In 2017, all the Rip Rig and Panic albums were re-released in the U.K. and Japan on the label CHERRY RED with extra material added and lavishly produced CD booklets included.
Having moved away from London, I now live in England and Italy; in both countries, amongst nature in the countryside. In the UK, it is the Berkshire Downs where I have my piano and a studio. I am a painter as well – mainly in oils – with a focus on heads – my own – figures and, of course, landscape.
I paint and compose in these natural settings and we have incorporated my paintings into the Exit CD artwork too.
My days consist of playing and composing with my constant need to work on piano recordings and live performances.

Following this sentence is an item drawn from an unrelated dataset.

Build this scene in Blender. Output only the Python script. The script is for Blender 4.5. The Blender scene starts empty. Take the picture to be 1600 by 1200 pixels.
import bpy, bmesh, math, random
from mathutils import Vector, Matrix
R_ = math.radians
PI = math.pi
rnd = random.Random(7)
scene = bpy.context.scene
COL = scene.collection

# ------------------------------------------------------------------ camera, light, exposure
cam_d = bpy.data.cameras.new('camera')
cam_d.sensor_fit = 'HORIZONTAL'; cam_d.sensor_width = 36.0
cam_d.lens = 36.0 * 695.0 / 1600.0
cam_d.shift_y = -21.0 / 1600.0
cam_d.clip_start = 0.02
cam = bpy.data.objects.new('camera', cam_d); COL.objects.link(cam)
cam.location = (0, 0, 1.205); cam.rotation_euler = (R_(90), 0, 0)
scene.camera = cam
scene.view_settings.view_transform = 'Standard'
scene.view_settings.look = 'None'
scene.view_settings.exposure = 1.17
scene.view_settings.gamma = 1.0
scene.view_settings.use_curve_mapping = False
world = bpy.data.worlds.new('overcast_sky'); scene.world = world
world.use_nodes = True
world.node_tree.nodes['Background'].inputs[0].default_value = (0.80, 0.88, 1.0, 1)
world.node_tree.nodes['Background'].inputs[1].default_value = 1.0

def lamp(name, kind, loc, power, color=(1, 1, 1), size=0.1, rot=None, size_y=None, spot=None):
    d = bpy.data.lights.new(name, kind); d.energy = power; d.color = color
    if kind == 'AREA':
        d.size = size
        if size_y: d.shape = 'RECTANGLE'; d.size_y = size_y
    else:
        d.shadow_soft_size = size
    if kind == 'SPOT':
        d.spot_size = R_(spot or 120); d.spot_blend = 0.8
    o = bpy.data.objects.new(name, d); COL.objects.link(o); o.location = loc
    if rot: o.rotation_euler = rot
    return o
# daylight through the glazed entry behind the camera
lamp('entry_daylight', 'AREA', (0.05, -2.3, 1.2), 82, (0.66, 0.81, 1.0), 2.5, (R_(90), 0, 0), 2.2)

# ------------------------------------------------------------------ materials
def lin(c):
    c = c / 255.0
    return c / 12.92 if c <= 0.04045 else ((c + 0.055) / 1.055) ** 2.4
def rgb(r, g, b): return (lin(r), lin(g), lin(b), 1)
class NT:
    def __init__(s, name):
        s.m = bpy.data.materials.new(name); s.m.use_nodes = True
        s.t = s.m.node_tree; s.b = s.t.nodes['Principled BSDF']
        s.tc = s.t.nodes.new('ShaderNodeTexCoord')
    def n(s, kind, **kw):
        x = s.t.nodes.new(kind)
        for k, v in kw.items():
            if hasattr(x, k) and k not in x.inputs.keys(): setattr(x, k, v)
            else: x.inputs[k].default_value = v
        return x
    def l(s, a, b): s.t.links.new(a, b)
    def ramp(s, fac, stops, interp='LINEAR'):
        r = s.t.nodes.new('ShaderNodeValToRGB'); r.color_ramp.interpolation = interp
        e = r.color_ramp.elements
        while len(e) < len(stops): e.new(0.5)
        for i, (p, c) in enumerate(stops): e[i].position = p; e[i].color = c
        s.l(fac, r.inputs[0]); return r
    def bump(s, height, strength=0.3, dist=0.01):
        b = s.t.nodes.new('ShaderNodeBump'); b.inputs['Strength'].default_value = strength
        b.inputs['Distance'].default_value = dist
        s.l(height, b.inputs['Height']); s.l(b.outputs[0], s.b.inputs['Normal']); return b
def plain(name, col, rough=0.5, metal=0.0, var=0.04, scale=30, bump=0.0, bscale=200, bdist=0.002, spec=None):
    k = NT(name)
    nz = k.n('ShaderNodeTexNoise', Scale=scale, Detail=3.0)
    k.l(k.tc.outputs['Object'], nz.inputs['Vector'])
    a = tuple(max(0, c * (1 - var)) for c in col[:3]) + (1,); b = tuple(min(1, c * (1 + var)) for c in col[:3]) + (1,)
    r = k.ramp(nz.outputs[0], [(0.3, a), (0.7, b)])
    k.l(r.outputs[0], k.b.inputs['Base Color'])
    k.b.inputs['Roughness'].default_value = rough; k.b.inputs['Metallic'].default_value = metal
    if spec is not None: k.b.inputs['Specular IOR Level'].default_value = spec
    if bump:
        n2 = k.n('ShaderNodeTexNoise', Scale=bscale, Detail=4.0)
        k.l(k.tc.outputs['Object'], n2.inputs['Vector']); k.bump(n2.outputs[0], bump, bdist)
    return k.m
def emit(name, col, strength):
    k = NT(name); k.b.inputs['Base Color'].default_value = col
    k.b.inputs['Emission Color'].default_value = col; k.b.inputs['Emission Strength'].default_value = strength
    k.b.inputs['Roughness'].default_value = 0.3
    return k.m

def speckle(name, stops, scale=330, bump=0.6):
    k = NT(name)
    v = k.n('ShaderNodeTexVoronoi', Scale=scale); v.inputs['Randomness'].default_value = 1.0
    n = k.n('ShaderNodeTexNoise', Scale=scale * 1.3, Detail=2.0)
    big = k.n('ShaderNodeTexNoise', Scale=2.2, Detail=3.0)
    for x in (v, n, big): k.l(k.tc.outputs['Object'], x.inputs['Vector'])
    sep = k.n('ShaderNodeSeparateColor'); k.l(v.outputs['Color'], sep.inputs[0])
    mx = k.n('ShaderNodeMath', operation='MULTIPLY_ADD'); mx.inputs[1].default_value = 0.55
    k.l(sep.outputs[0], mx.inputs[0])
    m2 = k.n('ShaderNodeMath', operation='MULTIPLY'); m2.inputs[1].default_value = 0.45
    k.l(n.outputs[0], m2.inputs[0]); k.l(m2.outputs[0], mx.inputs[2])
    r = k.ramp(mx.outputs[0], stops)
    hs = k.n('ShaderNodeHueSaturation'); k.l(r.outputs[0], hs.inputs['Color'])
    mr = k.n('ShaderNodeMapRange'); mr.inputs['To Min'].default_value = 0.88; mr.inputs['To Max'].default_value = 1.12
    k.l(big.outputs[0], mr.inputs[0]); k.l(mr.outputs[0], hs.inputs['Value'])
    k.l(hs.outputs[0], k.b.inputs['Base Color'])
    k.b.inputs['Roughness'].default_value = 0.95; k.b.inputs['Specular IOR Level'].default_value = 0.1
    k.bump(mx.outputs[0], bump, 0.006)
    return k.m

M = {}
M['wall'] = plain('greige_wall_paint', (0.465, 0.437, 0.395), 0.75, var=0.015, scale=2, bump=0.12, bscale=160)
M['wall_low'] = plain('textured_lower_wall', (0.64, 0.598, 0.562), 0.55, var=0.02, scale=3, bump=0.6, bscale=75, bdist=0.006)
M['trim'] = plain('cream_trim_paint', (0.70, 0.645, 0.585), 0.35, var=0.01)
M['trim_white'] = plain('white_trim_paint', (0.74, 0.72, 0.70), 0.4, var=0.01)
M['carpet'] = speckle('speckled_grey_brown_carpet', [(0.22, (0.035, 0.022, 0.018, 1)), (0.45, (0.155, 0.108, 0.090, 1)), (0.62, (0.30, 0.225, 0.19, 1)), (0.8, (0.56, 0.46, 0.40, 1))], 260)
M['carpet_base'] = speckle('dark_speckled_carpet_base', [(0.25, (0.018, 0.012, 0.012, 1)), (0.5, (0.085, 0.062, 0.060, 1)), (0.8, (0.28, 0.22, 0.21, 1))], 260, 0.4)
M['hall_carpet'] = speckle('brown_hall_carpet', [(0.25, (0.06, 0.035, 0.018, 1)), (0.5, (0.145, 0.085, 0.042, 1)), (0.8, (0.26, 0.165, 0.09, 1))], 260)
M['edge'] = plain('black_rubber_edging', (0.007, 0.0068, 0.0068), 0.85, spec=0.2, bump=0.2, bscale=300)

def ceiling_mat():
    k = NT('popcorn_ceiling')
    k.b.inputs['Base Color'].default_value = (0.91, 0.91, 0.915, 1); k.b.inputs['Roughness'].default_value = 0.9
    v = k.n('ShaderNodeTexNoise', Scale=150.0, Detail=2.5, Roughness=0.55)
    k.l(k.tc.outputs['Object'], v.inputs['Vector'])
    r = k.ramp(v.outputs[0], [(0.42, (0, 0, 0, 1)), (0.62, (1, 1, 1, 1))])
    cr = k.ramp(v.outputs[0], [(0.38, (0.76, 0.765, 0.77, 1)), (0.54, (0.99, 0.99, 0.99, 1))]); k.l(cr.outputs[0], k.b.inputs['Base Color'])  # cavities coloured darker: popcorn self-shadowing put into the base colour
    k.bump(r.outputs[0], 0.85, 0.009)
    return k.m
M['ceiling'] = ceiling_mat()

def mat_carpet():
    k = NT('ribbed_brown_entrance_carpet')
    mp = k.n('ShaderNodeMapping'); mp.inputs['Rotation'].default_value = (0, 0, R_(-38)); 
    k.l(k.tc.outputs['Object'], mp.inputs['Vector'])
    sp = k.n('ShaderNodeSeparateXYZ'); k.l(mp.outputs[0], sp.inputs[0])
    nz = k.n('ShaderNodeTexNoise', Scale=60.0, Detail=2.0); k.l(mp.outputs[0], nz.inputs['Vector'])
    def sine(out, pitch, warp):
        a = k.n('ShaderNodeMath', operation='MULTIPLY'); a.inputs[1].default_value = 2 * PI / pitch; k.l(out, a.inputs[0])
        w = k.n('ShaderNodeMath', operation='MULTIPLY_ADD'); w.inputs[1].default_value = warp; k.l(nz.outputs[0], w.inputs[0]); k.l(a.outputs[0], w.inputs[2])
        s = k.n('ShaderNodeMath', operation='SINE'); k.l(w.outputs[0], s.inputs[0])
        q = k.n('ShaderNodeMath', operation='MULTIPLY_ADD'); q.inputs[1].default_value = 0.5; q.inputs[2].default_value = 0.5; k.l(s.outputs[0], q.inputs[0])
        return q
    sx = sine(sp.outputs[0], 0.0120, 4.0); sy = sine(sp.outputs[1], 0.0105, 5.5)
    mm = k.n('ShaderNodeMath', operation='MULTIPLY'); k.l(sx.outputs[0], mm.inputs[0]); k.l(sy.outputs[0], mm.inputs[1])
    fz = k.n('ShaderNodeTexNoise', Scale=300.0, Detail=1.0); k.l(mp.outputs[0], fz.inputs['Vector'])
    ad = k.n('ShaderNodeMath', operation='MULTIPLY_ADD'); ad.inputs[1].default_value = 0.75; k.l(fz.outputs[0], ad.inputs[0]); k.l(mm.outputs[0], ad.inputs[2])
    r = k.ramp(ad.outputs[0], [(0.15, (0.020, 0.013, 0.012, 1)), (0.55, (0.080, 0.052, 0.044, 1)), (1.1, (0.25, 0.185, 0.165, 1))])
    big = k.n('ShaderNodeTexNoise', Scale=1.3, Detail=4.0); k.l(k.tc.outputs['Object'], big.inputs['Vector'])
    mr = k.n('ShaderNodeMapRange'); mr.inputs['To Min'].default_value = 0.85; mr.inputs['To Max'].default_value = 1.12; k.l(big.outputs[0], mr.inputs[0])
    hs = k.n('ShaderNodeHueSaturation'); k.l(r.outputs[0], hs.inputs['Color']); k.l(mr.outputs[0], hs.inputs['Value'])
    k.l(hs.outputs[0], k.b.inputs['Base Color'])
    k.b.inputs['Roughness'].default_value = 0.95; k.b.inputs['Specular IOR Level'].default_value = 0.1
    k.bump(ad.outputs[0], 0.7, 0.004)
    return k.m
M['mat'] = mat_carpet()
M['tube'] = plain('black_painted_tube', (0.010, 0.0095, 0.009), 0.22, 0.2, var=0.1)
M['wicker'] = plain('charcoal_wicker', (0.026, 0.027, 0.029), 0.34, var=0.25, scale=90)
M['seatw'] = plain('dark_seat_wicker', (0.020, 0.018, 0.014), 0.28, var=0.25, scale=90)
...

In 2019, I will have a new opera opening in London called Army of Lovers with a libretto by the extraordinary novelist David Flusfeder. This all male voice production will be at The Playground Theatre in London. Before this, I have a song cycle for piano and soprano premiering in Italy in August, with words by the English poet Alyson Hallett.
I have been recording a new work for piano and double bass which combines written structures with improvisation to be released next year.
I have a new CD of pieces for 1 piano, 2 pianists, 4 hands featuring the inspired Italian concert pianist Pietro Bonfilio, known for his interpretations of the classic Russian repertoire, playing along side me.
This CD will contain the recording of my opera, Army of Lovers and includes the great Counter Tenor, Derek Lee Ragin, famous for his glorious voice and performing with Jessie Norman, among other sublime voices.
My musical inspirations are many; from the counterpoint and fugal writing of J S Bach through to the romantic repertoire of Schumann and Chopin and Schubert – (One of my current projects is to record Schubert’s impromptus for a planned release in 2021) – also Eric Satie’s spareness of structure appeals to me and the impressionistic and sometimes radicals effects of Debussy and Ravel.
I love Chopin’s approach to making each piano piece go beyond what was possible technically in his time. He always wanted to make the piano do new things. This resonates with me and has been a spur to my own piano experiments.
I will always love the freestyle approach of jazz musicians such as Eric Dolphy and Cecil Taylor.
The great jazz composer Duke Ellington once said ‘you need all the knowledge of the conservatoire but with an ear to the streets’
This statement definitely rings true to me.